Entró Guti por Emerson en la reanudación, pero la balanza no se invirtió. Al menos durante los primeros 20 minutos: ni el Mallorca sufría ni el Madrid encontraba ideas. De nuevo Varela dispuso de una clamorosa oportunidad tras un excelente pase de Aganzo. Tan cómodo discurría el Mallorca que incluso se permitió el lujo de hacer un rondo en una jugada. Los minutos pasaban y el Madrid sólo era capaz de alcanzar la portería rival con dos acciones de Beckham: un centro que Ramos no remató por poco y una falta que se estrelló en el larguero. El inglés, para más inri, se retiraba lesionado. Pero, caprichos del destino, detalles del fútbol, esta desdicha marcó el duelo. Su sustituto, Reyes, cambió el devenir del partido precisamente en el segundo balón que tocó: en el enésimo intento de Robinho por la banda, el brasileño conecta en el área con Higuaín, quien con un espléndido movimiento se deshace de Ballesteros y se la coloca a Reyes. El andaluz chuta al primer palo y marca el empate.

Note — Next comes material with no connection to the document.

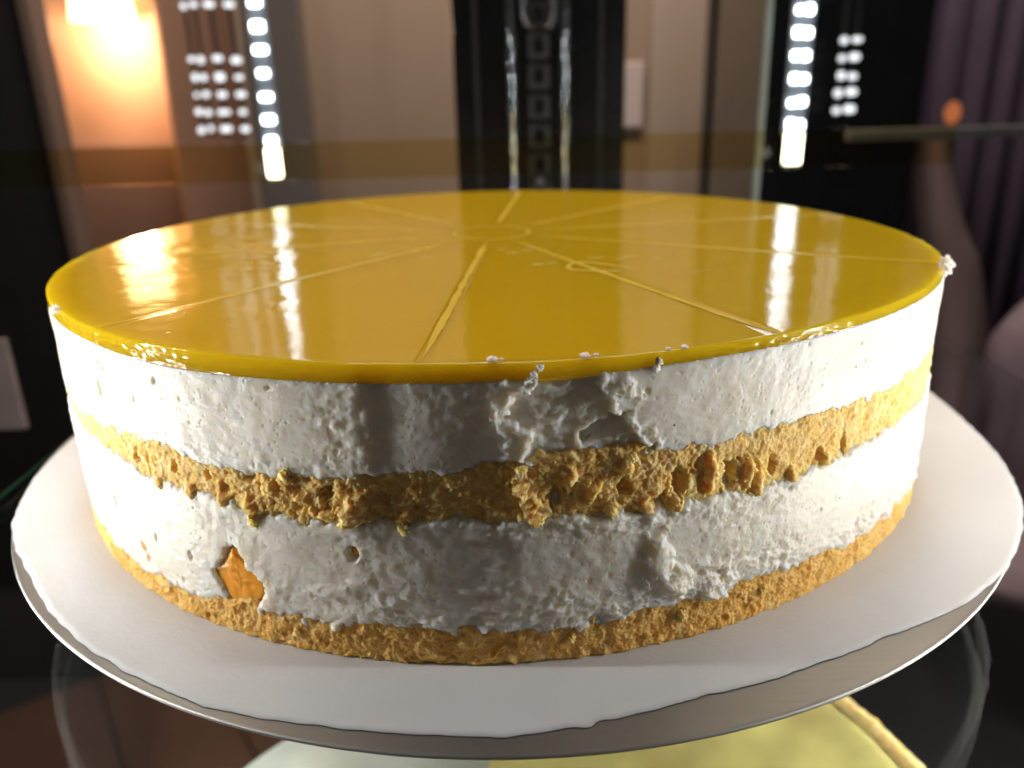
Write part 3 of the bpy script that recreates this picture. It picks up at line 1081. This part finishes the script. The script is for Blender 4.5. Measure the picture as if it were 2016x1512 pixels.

Ya nada fue igual. Todo lo que el Madrid no había logrado con el juego, lo consiguió con la fe y el empuje, que también forman parte del fútbol -dicho sea de paso-. La grada se reactivó y el Real se volcaba. Guti, que casi se autoexpulsa tras un calentón (“El Madrid necesita once jugadores para remontar”, decía Robinson), se adueñó de los mandos y el duelo entró en un trance frenético. Robinho deja en el suelo a Héctor y su disparo roza el palo. El brasileño tira una doble pared con Diarrá, que cae en el área. No hay penalti. Entregado el Madrid en ataque, el Mallorca aprovecha una contra por medio del exculé Maxi López para dar el último susto, desbaratado por Casillas. El conjunto blanco, desatado, mete la quinta marcha. Y otra vez Robinho prueba desde fuera del área, pero Moyá despeja a córner. Fue el momento. Ese saque de esquina acabó en diana. Diarrá remató uno de los goles más importantes -¿y olvidados?- de la historia moderna del madridismo. Por cierto, quien lanzó el córner fue el Pipa, doble asistente, protagonista cuando entonces gozaba de buena estrella (el gol definitivo de la remontada ante el Espanyol, el tanto del alirón que marcaría en Pamplona un año después… El Lyon embrujó a un jugador que se vació sin éxito para triunfar en el Real).

Al poco, Reyes anotaba el tercero y el madridismo se desahogaba al fin: la Liga de las remontadas era suya, era nuestra.